La sua visita ha creato dei dissapori con gli eletti all’estero che, in fondo, sarebbero stati i più titolati ad andare in Repubblica Dominicana?

No, non ero là per motivi elettorali quindi, se qualcuno ha pensato a un obiettivo politico, è stato indotto in errore. Tanto è vero che non mi sono mai presentato con il nome del partito ma solo come senatore, ossia nel mio ruolo istituzionale e in quanto vicepresidente dell’associazione parlamentare di amicizia tra i nostri due paesi, e inoltre non ho polemizzato su come è stata chiusa l’ambasciata né sulle responsabilità dei vari esecutivi, poiché la politica dei tagli consolari sta attraversando più governi di diversi colori politici.

Proprio questo, però, è l’aspetto centrale della vicenda. Un governo del Pd ha chiuso l’ambasciata e, solo in un secondo momento, un parlamentare del Pd va in visita per verificare i problemi. Non potevano pensarci prima?

Non parlerei solamente di decisione del governo Pd. La chiusura dell’ambasciata nasce da un provvedimento ministeriale, nel quale ovviamente c’è la condivisione del governo e ovviamente ritengo anche io che sarebbe stato meglio se qualcuno fosse andato lì a verificare i disagi creati da una scelta che francamente, a mio avviso, non ha molta logica.

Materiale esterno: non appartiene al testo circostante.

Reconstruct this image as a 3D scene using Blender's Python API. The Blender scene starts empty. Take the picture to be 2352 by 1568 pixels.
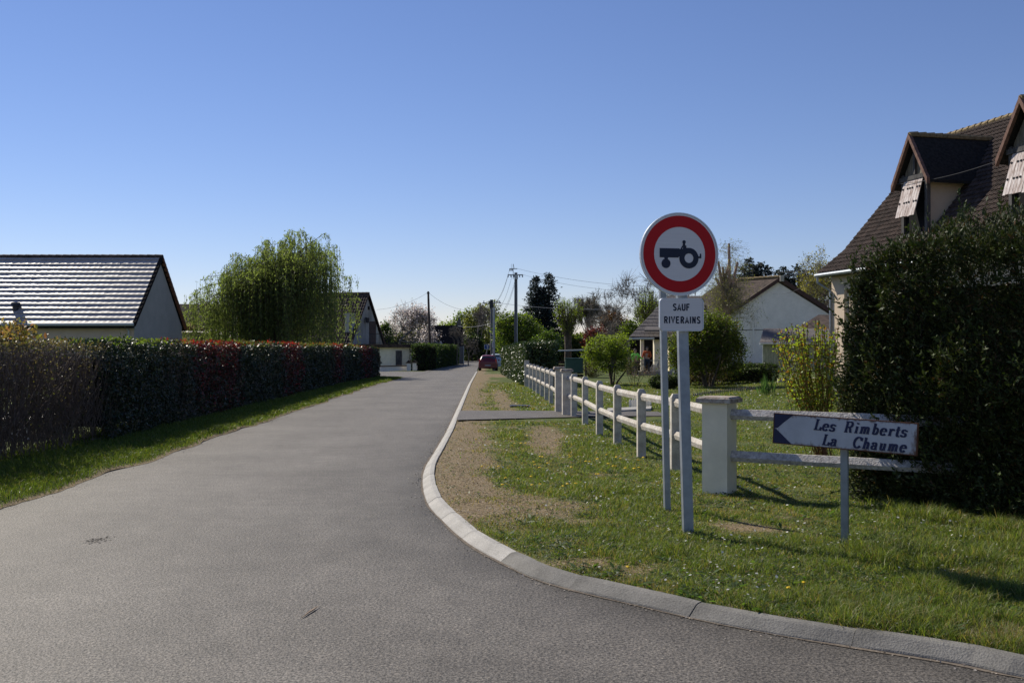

Qual è allora il reale motivo di una chiusura che a molti appare illogica?

Il motivo è quello ufficiale. Poi, spetta ad altri organismi verificare se ne esistano altri.

Si riferisce al presunto traffico di visti e documenti presso l’ambasciata? La chiusura sarebbe legata a questa vicenda dai contorni ancora poco chiari?

Ripeto, mi attengo al motivo ufficiale, tutte le altre ipotesi afferiscono ad altri organismi e, inoltre, non sono state oggetto di valutazione istituzionale né parlamentare. I rumors dicevano alcune cose, mentre le carte ne dicevano altre. Spero che si possa arrivare a una soluzione anche perché non si tratta della singola richiesta di un parlamentare, ma dell’esigenza di restituire diritti a dei cittadini italiani che non possono essere così penalizzati perché vivono all’estero.